Kenangan Umroh Travel Cordova 2006




12 April 2006
Dikabari oleh Dewi semalam bahwa pesawatnya delay. Jemaah umroh Cordova Abila akan berangkat pukul lima petang, semula direncanakan pukul satu siang. Pukul sepuluh pagi aku masih ngiterin pasar Agung bareng emakku, untuk beli kunci gembok mini dan sandal sepatu, karena sepatuku kurasa tak ada yang pas buat umrohan.
Ternyata kami tak berhasil menemukan sepatu yang pas, meskipun kubeli juga sepasang, tapi waktu kupake terasa kedodoran dan licin-licin begitu… Bisa-bisa aku nyuksruk ketinggalan sepatu. Pendeknya belibeeet!
Akhirnya kuberikan saja buat adikku Rosi di Cimahi. Dialah yang menemani emak kami dalam setahun terakhir di rumahku yang butut, kubeli dari emak yang mau pergi haji tahun 1997.
“Dasar… emang kudu pake si Dukun,” aku setengah mengeluh. “Tapi ya sudahlah… kayaknya gak esensi deh, ya…”
“Iya Mom… ‘kali doi mo nyaksiin nyokap gw umrohan,” komentar Butet sambil ngikik melihat iparnya segera berjibaku, mengelem sepatu sandal Yongky yang emang sudah mangap bagian depannya, dua-duanya pula.
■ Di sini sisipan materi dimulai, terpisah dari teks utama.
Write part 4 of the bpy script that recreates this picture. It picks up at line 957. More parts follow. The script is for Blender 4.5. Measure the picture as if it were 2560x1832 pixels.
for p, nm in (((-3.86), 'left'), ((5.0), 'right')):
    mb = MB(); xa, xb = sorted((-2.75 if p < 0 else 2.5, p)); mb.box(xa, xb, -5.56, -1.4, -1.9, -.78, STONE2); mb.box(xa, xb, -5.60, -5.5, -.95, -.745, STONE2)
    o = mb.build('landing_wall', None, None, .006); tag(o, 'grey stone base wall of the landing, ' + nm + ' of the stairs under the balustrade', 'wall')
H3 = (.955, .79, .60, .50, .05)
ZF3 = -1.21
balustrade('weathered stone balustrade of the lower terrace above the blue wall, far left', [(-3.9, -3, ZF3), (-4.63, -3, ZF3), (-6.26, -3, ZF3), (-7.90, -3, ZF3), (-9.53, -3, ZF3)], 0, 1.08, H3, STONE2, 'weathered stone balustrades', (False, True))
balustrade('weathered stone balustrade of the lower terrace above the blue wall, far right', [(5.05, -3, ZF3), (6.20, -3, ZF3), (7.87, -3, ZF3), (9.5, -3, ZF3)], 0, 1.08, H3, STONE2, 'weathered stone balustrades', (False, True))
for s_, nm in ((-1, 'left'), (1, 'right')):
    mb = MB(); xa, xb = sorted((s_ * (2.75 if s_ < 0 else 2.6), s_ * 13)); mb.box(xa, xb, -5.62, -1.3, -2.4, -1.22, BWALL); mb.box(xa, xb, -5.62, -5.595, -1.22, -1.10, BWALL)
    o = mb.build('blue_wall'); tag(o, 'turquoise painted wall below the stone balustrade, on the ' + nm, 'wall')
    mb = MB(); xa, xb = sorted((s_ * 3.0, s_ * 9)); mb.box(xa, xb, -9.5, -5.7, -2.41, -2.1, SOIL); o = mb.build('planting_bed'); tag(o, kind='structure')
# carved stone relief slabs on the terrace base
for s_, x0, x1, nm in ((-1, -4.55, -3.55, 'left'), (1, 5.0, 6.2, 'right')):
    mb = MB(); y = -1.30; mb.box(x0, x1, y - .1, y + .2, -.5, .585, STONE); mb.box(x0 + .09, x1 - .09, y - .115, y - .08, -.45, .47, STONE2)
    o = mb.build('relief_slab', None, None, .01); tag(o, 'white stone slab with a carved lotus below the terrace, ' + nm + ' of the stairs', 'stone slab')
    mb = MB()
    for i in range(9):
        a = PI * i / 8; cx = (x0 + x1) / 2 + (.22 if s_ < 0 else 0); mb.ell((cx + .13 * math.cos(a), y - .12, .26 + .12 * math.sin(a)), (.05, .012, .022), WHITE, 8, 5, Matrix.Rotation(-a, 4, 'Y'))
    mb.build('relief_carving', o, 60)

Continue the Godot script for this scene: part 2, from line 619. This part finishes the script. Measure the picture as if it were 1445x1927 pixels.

“Yeee… gini-gini juga sudah Mama bawa ke Singapura, Malaysia, malah Mesir segala nih si Dukun,” ujar Seli.
“Iya… tauk, tauuuk! Nih santu (sandal-sepatu) emang bagus aming nasibnya. Udah keliling pelosok negeri… Kalah deh gw, hihi!”
Aku cuma cengiran mendengar komentar Seli dan Butet, dan ngebayangin diriku kucluk-kucluk ke Mekah dengan sepatu sandal butut. Tapi emang cuma itulah yang kupunya. Diam-diam kucuci bersih tuh si Dukun biar gak kelihatan kumuhnya. Lumayan nginclong… dikiiit!
Umroh ini memang sungguh serba mendadak, hanya tiga hari persiapan. Gak ada uang dan aku memutuskan untuk tidak pinjam sana-sini, seadanya saja. Setelah terkumpul dari honor ponpes Husnul Khotimah dan jadi juri lomba cerpen di Man Cendekia, total 900 ribu. Untuk belanja kuserahkan kepada mantuku 200 ribu, buat emak 150 ribu, bensin dan tol 100 ribu. Bekal buat anak-anak di jalan menuju bandara 50 ribu.
“Empat ratus… mm, ditambah sisa belanja 100 ribu, totalnya 500 ribu! Lillahi taala, halaaal!” tekadku dengan semangat jihad untuk umrohan.
Tapi kemudian yang sungguh kubawa umroh totalnya hanya 250 ribu. Sebab aku tetap merasa bersalah, meninggalkan anak-anak dalam situasi tak karuan, kuatir pula mereka sampai kelaparan.
Kemudahan pun kian banyak diperlihatkan, setelah paket umroh dari Cordova Abila. GM GIP mengizinkanku untuk memakai kendaraan kantor. Diantar Pak Minto dari GIP dengan Panther, aku boleh membawa emakku dan si Euceu (yang suka bantu nyuci) dengan suami serta dua bocahnya.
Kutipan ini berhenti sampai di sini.